[Begin]

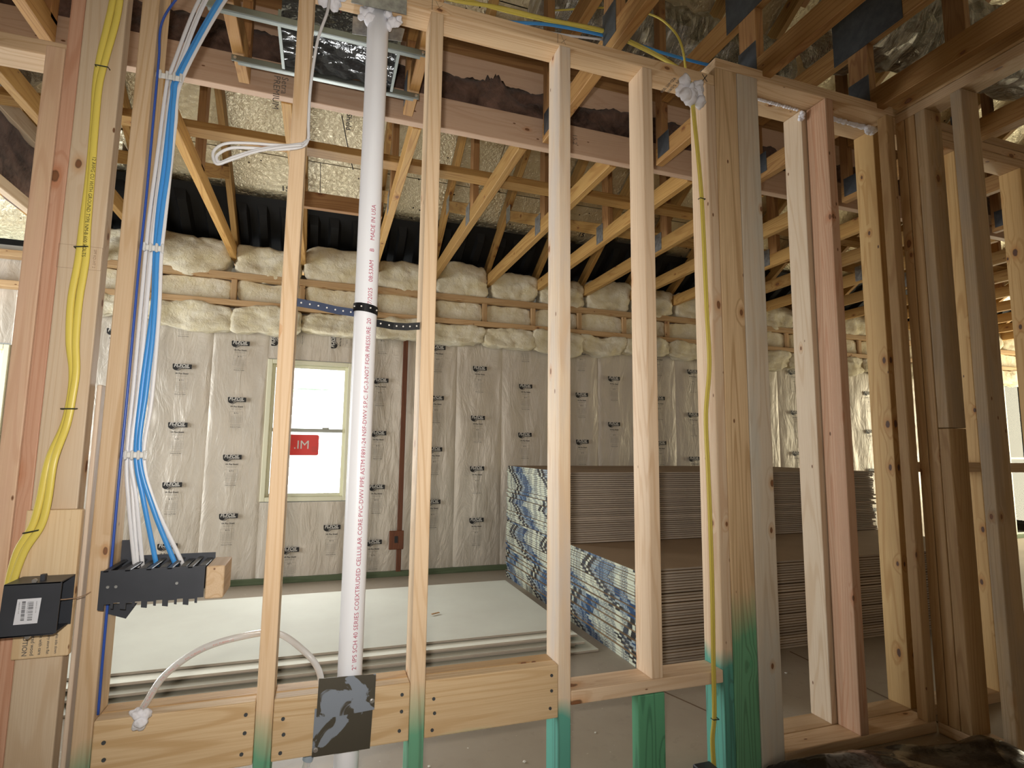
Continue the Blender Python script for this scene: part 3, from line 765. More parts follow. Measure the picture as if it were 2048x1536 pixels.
# ------------------------------------------------------------------ main stud wall
Y0, Y1 = 1.49, 1.579
sw = thing('stud_wall', 'open stud wall across the front with green-stained feet', 'stud wall', (.2, Y0, FZ))
ZT = 1.265
def stud(x0, x1, z0, z1, mat, parent=sw, y=(Y0, Y1), label=None, name='stud'): return lumber(name, (x0, x1), y, (z0, z1), mat, parent, label=label)
ZB = FZ + .038
W_jack = wood('lumber_jack_tan_pink', (.70, .50, .33), (.56, .34, .21), stain=(.66, .42, .30))
stud(-.655, -.617, FZ, .925, W_jack, label='tan jack stud under the short header, leftmost')
stud(-.6165, -.5875, FZ, 1.265, W_pink, label='pink stud beside the leftmost jack stud')
stud(-.587, -.503, FZ, 1.265, W_cream, y=(Y0 - .002, Y0 + .036), label='wide pale stud carrying the yellow cables')
stud(-.587, -.549, FZ, 1.265, W_tan, y=(Y0 + .037, Y1 + .036), label='stud behind the wide pale one')
stud(-.4735, -.4364, FZ, 1.265, W_tan2, label='tan stud with the blue and white cable bundle')
stud(-.1165, -.0785, FZ, 1.265, W_tan2, label='tan stud left of the white drain pipe')
stud(.2415, .2795, FZ, 1.265, W_tan_g, label='tan stud right of the white drain pipe')
stud(.6490, .6870, FZ, 1.265, W_cream_g, label='weathered grey-cream stud with a turquoise foot')
stud(.9470, .9850, -.668, 1.265, W_sill, label='pale stud standing on the window-height sill')
stud(.900, .989, FZ, -.708, W_greenall, y=(Y0, Y0 + .038), label='green cripple stud under the sill', name='cripple_stud')
stud(1.199, 1.237, FZ, 1.265, wood('lumber_cream_turq', (.72, .56, .39), (.58, .38, .23), green=(-.60, (.06, .34, .27), .05, .10)), label='cream stud carrying the yellow cable, foot stained turquoise')
stud(1.2385, 1.3305, FZ, 1.334, W_post, y=(Y0 - .001, Y0 + .037), label='tan flat stud of the corner post, lower part green')
stud(1.2385, 1.2765, FZ, 1.334, W_tan, y=(Y0 + .038, Y0 + .127), label='stud behind the corner post')
stud(1.3325, 1.4215, FZ, 1.334, W_grey, y=(Y0 - .002, Y0 + .036), label='whitish weathered flat stud of the corner post')
# plates
lumber('top_plate', (-.617, 1.236), (Y0, Y1), (1.265, 1.303), W_plate, sw, label='top plate with pencilled layout marks')
lumber('top_plate', (1.243, 2.10), (Y0, Y1), (1.335, 1.373), W_plate, sw, label='higher top plate over the double wall')
lumber('bottom_plate', (1.425, 2.10), (Y0, Y1), (FZ, ZB), W_plate, sw)
lumber('header', (-1.9, -.618), (Y0 + .06, Y1 + .06), (.935, .973), W_tan, sw, label='short header board at the left edge')
lumber('sill', (.6875, 1.1985), (Y0, Y1), (-.706, -.668), W_sill, sw, label='rough sill board between two studs')
# blocking with nails
def nails(parent, pts, y, mat=M_galvdark, r=.0042):
    me = from_bm(_cyl(r, .003)); 
    for (x, z) in pts: link('nail', me, mat, parent, (x, y, z), Euler((math.radians(90), 0, 0)))
def _cyl(r, h, seg=12, r2=None):
    b = bmesh.new(); bmesh.ops.create_cone(b, cap_ends=True, segments=seg, radius1=r, radius2=r if r2 is None else r2, depth=h); return b
bl = [(-.4360, -.1170), (-.0780, .2410), (.2800, .6485)]
nl = ['wide nailed blocking board at the left with green stain', 'wide nailed blocking board behind the metal plates', 'wide nailed blocking board right of the second tan stud']
for (a, b), la in zip(bl, nl):
    o = lumber('blocking', (a, b), (Y0, Y0 + .038), (-.733, -.594), W_block, sw, label=la)
    nails(o, [(a + .022, -.64), (a + .025, -.675), (a + .02, -.715), (b - .02, -.62), (b - .02, -.66), (b - .024, -.705)], Y0 - .0005)
    lumber('blocking', (a, b), (Y0 + .041, Y1), (-.632, -.594), W_brown, sw, along=0, label='flat blocking behind the nailed board')
# pencil marks on the top plate
bm = bmesh.new()
def stroke(bm, p, q, w, y):
    d = Vector((q[0] - p[0], 0, q[1] - p[1])); s = Vector((-d.z, 0, d.x)).normalized() * w / 2
    quad(bm, [Vector((p[0], y, p[1])) + s, Vector((q[0], y, q[1])) + s, Vector((q[0], y, q[1])) - s, Vector((p[0], y, p[1])) - s])
for x in (.262, .66):
    stroke(bm, (x - .018, 1.268), (x - .018, 1.301), .0012, 0); stroke(bm, (x - .008, 1.300), (x + .010, 1.268), .0008, 0); stroke(bm, (x + .012, 1.290), (x - .006, 1.272), .0008, 0)
stroke(bm, (1.185, 1.295), (1.205, 1.270), .003, 0); stroke(bm, (1.205, 1.295), (1.187, 1.270), .003, 0)
tp = [c for c in sw.children if c.name.startswith('top_plate')][0]
link('pencil_mark', from_bm(bm), M_inkblack, tp, (0, Y0 - .0008, 0))
bm = bmesh.new()
for k, s_ in enumerate(('SPF S-DRY', 'KD-HT 359')):
    add_text(bm, s_, lambda x, y, k=k: (y - k * .022, x, 0), 0, .01, size=.017)
o = link('print', from_bm(bm), M_inkgrey, tp, (1.10, 1.503, 1.2642)); o.rotation_euler = (0, 0, 0)

# grade stamps on boards
def stamp(parent, x0, z0, w, h, y=Y0 - .0030, lines=3):
    bm = bmesh.new(); t = .0006
    for a in ((x0, x0 + w, z0 + h - t, z0 + h), (x0, x0 + w, z0, z0 + t), (x0, x0 + t, z0, z0 + h), (x0 + w - t, x0 + w, z0, z0 + h), (x0 + w * .45, x0 + w * .45 + t, z0, z0 + h)):
        quad(bm, [(a[0], 0, a[2]), (a[1], 0, a[2]), (a[1], 0, a[3]), (a[0], 0, a[3])])
    for k in range(lines): add_text(bm, 'SPF KD-HT 2', lambda x, y, k=k: (x0 + w * .5 + y + k * w * .15, 0, z0 + h * .9 - x), 0, 0, width=h * .8)
    link('print', from_bm(bm), plain('stamp_ink', (.28, .18, .12), .7), parent, (0, y, 0))
wide = [c for c in sw.children if c.get('label', '').startswith('wide pale stud')][0]
stamp(wide, -.590 + .002, .395, .085, .055)
ws = [c for c in sw.children if c.get('label', '').startswith('weathered grey')][0]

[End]

- Directions for this task -
Go through the material above and count the lines that include "part". Give the number alone.

- Response below -
2